As vezes dá errado. Um amigo pôs o nome do filho de Patrocínio, imaginando que ele fosse ser advogado, iniciando uma carreira que o levasse a uma cadeira de juiz. E também queria um nome pomposo, que não desse margem a apelidos. Não deu certo: desde os três anos, quando foi para a escola, ganhou o codinome de Pato. E virou arquiteto.
Outros pais deveriam ser levados ao psiquiatra antes de irem ao cartório. O que estaria passando na cabeça do pai de Amim Amou Amado na hora do registro? Ou na do responsável por Agrícola Beterrada Alheia? E porque um nenezinho é batizado como Amável Pinto?
Alguns tabeliões também deveriam estar presos por bullying ao registrar bebês – sim, inocentes e rechonchudos bebês – como Comigo É Nove Na Garrucha Trouxada, Epílogo de Campos, Jaspion Brasileiro Dantas Garcia, Lança Perfume Rodometálico de Andrade ou Restos Mortais de Catarina – todos nomes reais.

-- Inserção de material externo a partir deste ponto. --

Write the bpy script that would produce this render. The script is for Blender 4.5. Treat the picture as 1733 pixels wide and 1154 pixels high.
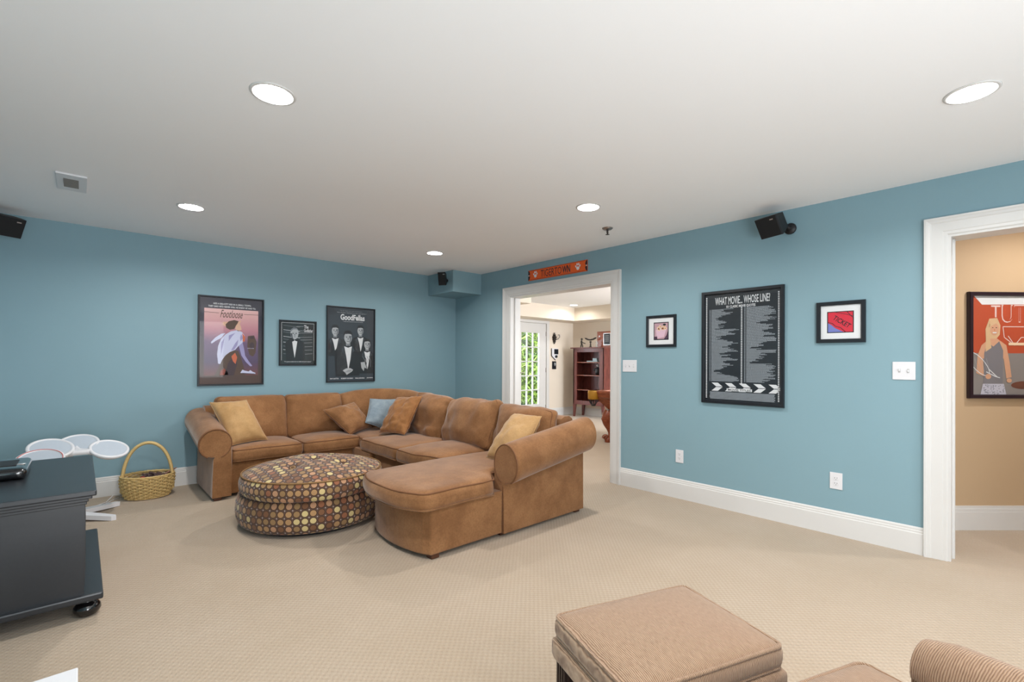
import bpy, bmesh, math, random
from mathutils import Vector, Matrix, noise
from math import sin, cos, pi, radians
random.seed(7)
for o in list(bpy.data.objects): bpy.data.objects.remove(o)
S = bpy.context.scene
C = S.collection

# ------------------------------------------------------------------ camera
CAM_H = 1.2517
def _rot(v, yaw=.741081, pitch=.0046605, roll=.0051714):
    c, s = cos(roll), sin(roll); v = (v[0]*c - v[2]*s, v[1], v[0]*s + v[2]*c)
    c, s = cos(pitch), sin(pitch); v = (v[0], v[1]*c - v[2]*s, v[1]*s + v[2]*c)
    c, s = cos(yaw), sin(yaw); return Vector((v[0]*c + v[1]*s, -v[0]*s + v[1]*c, v[2]))
cam = bpy.data.cameras.new('camera'); camo = bpy.data.objects.new('camera', cam); C.objects.link(camo)
cam.sensor_width = 36; cam.sensor_fit = 'HORIZONTAL'; cam.lens = 796.842/1733*36
cam.shift_y = (606.882 - 577)/1733; cam.clip_start = .02
R_, F_, U_ = _rot((1, 0, 0)), _rot((0, 1, 0)), _rot((0, 0, 1))
camo.matrix_world = Matrix(((R_.x, U_.x, -F_.x, 0), (R_.y, U_.y, -F_.y, 0), (R_.z, U_.z, -F_.z, CAM_H), (0, 0, 0, 1)))
S.camera = camo

# ------------------------------------------------------------------ world, lights, exposure
w = bpy.data.worlds.new('sky'); S.world = w; w.use_nodes = True
w.node_tree.nodes['Background'].inputs[0].default_value = (.80, .90, 1.0, 1)
w.node_tree.nodes['Background'].inputs[1].default_value = 13.0
CAN_POWER = 1010.0
FAR_CAN_POWER = 330.0
S.view_settings.view_transform = 'Standard'; S.view_settings.look = 'None'
S.view_settings.exposure = 0.0; S.view_settings.gamma = 1.0
S.view_settings.use_curve_mapping = False
def area(name, loc, target, sx, sy, power, col=(1, 1, 1)):
    l = bpy.data.lights.new(name, 'AREA'); l.shape = 'RECTANGLE'; l.size = sx; l.size_y = sy; l.energy = power; l.color = col
    o = bpy.data.objects.new(name, l); C.objects.link(o); o.location = loc
    o.rotation_euler = (Vector(target) - Vector(loc)).to_track_quat('-Z', 'Y').to_euler(); return o
area('games_room_fill', (8.2, 2.2, 1.6), (6.2, 7.0, 1.1), 2.0, 1.6, 260, (.86, .93, 1.0))  # added fill light for the games room; no windows are modelled here
area('rear_fill', (1.2, -2.8, 1.5), (.4, 3.0, 1.35), 3.0, 1.4, 55, (.93, .96, 1.0))  # unseen fill added behind the camera; the rear wall is solid
area('ceiling_fill', (.4, -1.6, .7), (.9, 2.4, 2.5), 1.6, 1.6, 95, (.95, .97, 1.0))  # fill added behind the camera to lift the ceiling, not an actual flash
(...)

Também é preciso lembrar dos bebês batizados com união dos nomes dos pais, o que certamente contribui muito para a delinquência juvenil. Mas há casais que levam a união ao extremo como os que batizaram o menino Produto do Amor Conjugal de Maruchá e Maribel ou a menina Última Delícia do Casal Carvalho.
O pai do futuro advogado Elesbão, portanto, só quis o melhor para o filho. Mostrou a foto para todos; um bebê tão avermelhado quanto ele. Não sei o final da história, que aconteceu faz tempo, mas torço para que o pequeno Elesbão tenha cumprido seu destino de causídico, ou que pelo menos seja feliz. Só lembro que, quando chegou a minha vez, deu para ver a cara de tédio do tabelião ao ouvir o nome do meu filho a ser registrado: Rafael. E sem ph.